Is it shitty that we ask girls to consider their desirability before any of those other traits? Yep. But we can't override years of social conditioning with a reasonable argument about a teenage girl's inherent value as a person and right to respect herself. I think anyone who's ever been a teenage girl, even one with a subscription to Sassy, can verify that for you. It sucks that the difference between Acid Burn and all those other nerd girls in those other movies is just that Angelina Jolie is gorgeous, and that it reinforces the idea that only beautiful women can do what they want. Ultimately, though, I'll take one beautiful woman doing what she wants over lots of ordinary women being mostly ignored. And, frankly, the insinuations of the latter about women's value is no less problematic.
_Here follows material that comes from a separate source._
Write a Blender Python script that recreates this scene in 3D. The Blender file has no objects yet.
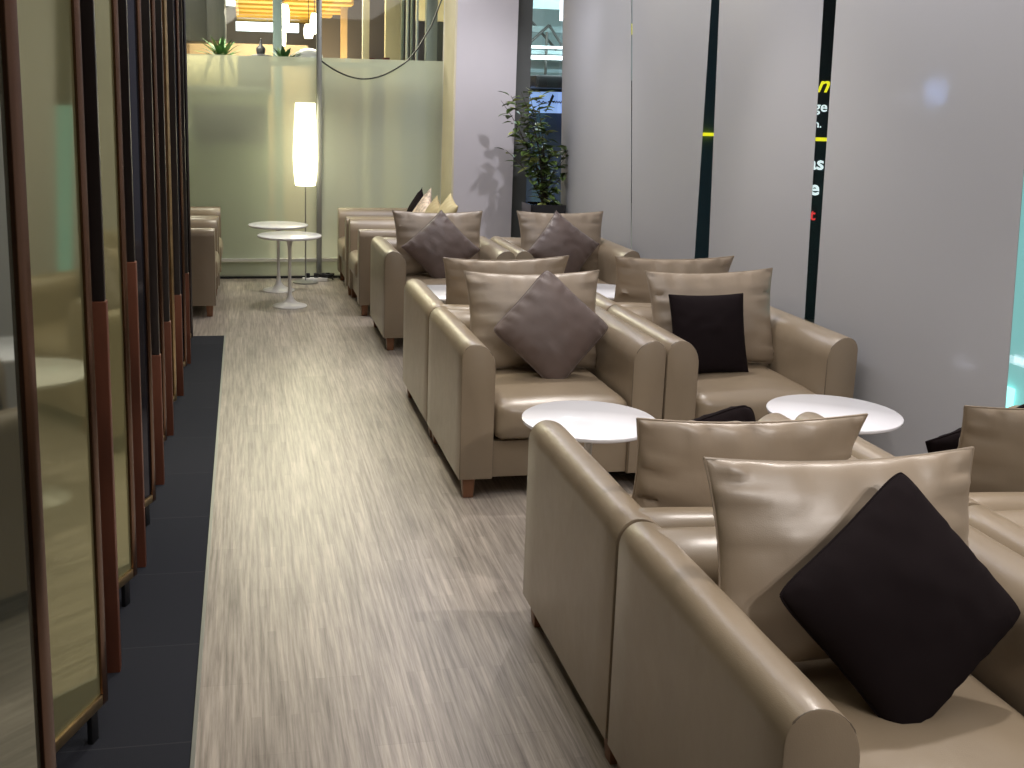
import bpy, bmesh, math, random
from mathutils import Vector, Matrix, noise
PI = math.pi
sc = bpy.context.scene
COL = sc.collection

# ------------------------------------------------------------------ materials
def new_mat(name):
    m = bpy.data.materials.new(name); m.use_nodes = True
    nt = m.node_tree
    return m, nt, nt.nodes['Principled BSDF'], nt.nodes['Material Output']

def simple(name, col, rough=.5, metal=0., spec=.5, coat=0., bump=0., bscale=200., var=0., vscale=6., sheen=0., stretch=(1, 1, 1)):
    m, nt, b, out = new_mat(name)
    N, L = nt.nodes, nt.links
    b.inputs['Base Color'].default_value = (*col, 1)
    b.inputs['Roughness'].default_value = rough
    b.inputs['Metallic'].default_value = metal
    b.inputs['Specular IOR Level'].default_value = spec
    b.inputs['Coat Weight'].default_value = coat
    b.inputs['Sheen Weight'].default_value = sheen
    tc = N.new('ShaderNodeTexCoord')
    mp = N.new('ShaderNodeMapping'); mp.inputs['Scale'].default_value = stretch
    L.new(tc.outputs['Object'], mp.inputs[0])
    if bump:
        t = N.new('ShaderNodeTexNoise'); t.inputs['Scale'].default_value = bscale; t.inputs['Detail'].default_value = 4
        bp = N.new('ShaderNodeBump'); bp.inputs['Strength'].default_value = bump; bp.inputs['Distance'].default_value = .002
        L.new(mp.outputs[0], t.inputs['Vector']); L.new(t.outputs['Fac'], bp.inputs['Height']); L.new(bp.outputs[0], b.inputs['Normal'])
    if var:
        t = N.new('ShaderNodeTexNoise'); t.inputs['Scale'].default_value = vscale; t.inputs['Detail'].default_value = 3
        r = N.new('ShaderNodeValToRGB')
        r.color_ramp.elements[0].position = .3; r.color_ramp.elements[1].position = .7
        r.color_ramp.elements[0].color = (*[c*(1-var) for c in col], 1)
        r.color_ramp.elements[1].color = (*[min(1, c*(1+var)) for c in col], 1)
        L.new(mp.outputs[0], t.inputs['Vector']); L.new(t.outputs['Fac'], r.inputs[0]); L.new(r.outputs[0], b.inputs['Base Color'])
    return m

def emis(name, col, s):
    m, nt, b, out = new_mat(name)
    b.inputs['Base Color'].default_value = (*[min(.8, c) for c in col], 1)
    b.inputs['Emission Color'].default_value = (*col, 1)
    b.inputs['Emission Strength'].default_value = s
    return m

def leather(name, col, rough=.36, puff=0.):
    m, nt, b, out = new_mat(name)
    N, L = nt.nodes, nt.links
    tc = N.new('ShaderNodeTexCoord')
    n1 = N.new('ShaderNodeTexNoise'); n1.inputs['Scale'].default_value = 5; n1.inputs['Detail'].default_value = 3
    v = N.new('ShaderNodeTexVoronoi'); v.inputs['Scale'].default_value = 420
    n2 = N.new('ShaderNodeTexNoise'); n2.inputs['Scale'].default_value = 14; n2.inputs['Detail'].default_value = 2
    for q in (n1, v, n2): L.new(tc.outputs['Object'], q.inputs['Vector'])
    r = N.new('ShaderNodeValToRGB')
    r.color_ramp.elements[0].position = .25; r.color_ramp.elements[1].position = .75
    r.color_ramp.elements[0].color = (*[c*.93 for c in col], 1); r.color_ramp.elements[1].color = (*[c*1.06 for c in col], 1)
    L.new(n1.outputs['Fac'], r.inputs[0]); L.new(r.outputs[0], b.inputs['Base Color'])
    rr = N.new('ShaderNodeMapRange'); rr.inputs['To Min'].default_value = rough-.05; rr.inputs['To Max'].default_value = rough+.09
    L.new(n2.outputs['Fac'], rr.inputs[0]); L.new(rr.outputs[0], b.inputs['Roughness'])
    b1 = N.new('ShaderNodeBump'); b1.inputs['Strength'].default_value = .25; b1.inputs['Distance'].default_value = .0006
    b2 = N.new('ShaderNodeBump'); b2.inputs['Strength'].default_value = .35; b2.inputs['Distance'].default_value = .004
    L.new(v.outputs['Distance'], b1.inputs['Height']); L.new(n2.outputs['Fac'], b2.inputs['Height'])
    L.new(b2.outputs[0], b1.inputs['Normal']); L.new(b1.outputs[0], b.inputs['Normal'])
    b.inputs['Specular IOR Level'].default_value = .7; b.inputs['Coat Weight'].default_value = .22; b.inputs['Coat Roughness'].default_value = .28
    return m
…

The fourth rule Acid Burn breaks is being flawed. Though teenage girls might want to date someone in college, we in the audience all know it's a mistake for Acid Burn to be with some motorcycle-riding douchenozzle who merely sees her as his little cheerleader when she could be hittin' it with Zero Cool, who thinks she hung the damn moon. She's the best hacker in the school, true, but she's also pretty fucking cocky. And throwing parties while your mom's out of town might make you feel cool for that evening, but come on. Those kids aren't your real friends. She's not the main character, but she still gets a real human personality, and even though the character is played by an adult, the mistakes she makes are ones a lot of kids could easily recognize as their own (although seeing them as actual mistakes might require the benefit of hindsight).
So those things. I was 14 and sitting in a small-town movie theater with a creepy older guy seeing those things and thinking to myself, I want to be this woman. Learning computer science will make me cool and boys will like me. It will give me some control over the world around me. If I become a 1337 h4x0r I will, in effect, become Angelina Jolie. At 14 I didn't have any of the real, awesome role models I do now. I didn't know one other girl who was into computers. I only started considering it many years later, but Acid Burn, in all her flagrant ridiculousness, was crucial in helping me envision a place for myself in this world.
These posts are, I think, supposed to be about real women, balancing real lives with often unglamorous work. I think I'm supposed to say that someone inspired me to find a noble purpose for myself and my talents (or, as I'd put it, my proclivity for breaking things down into sets of instructions). So this may be a little more real than I'm supposed to be, and it is not the most progressive thing I've ever written. But it's honest. There are real women who did hard, under-appreciated work who instilled in me a belief that computer science was noble and beautiful and that I could be a part of it. They came later, though. I found them only because of an absurd fantasy of a female programmer. One that, at 14, I very much needed. She seemed like the right place to start. I'd like to thank Angelina Jolie for not portraying her as a passive sex kitten or a helpless wallflower, but as a Bitch Who Runs Shit. It's legitimately possible that I wouldn't be here without her.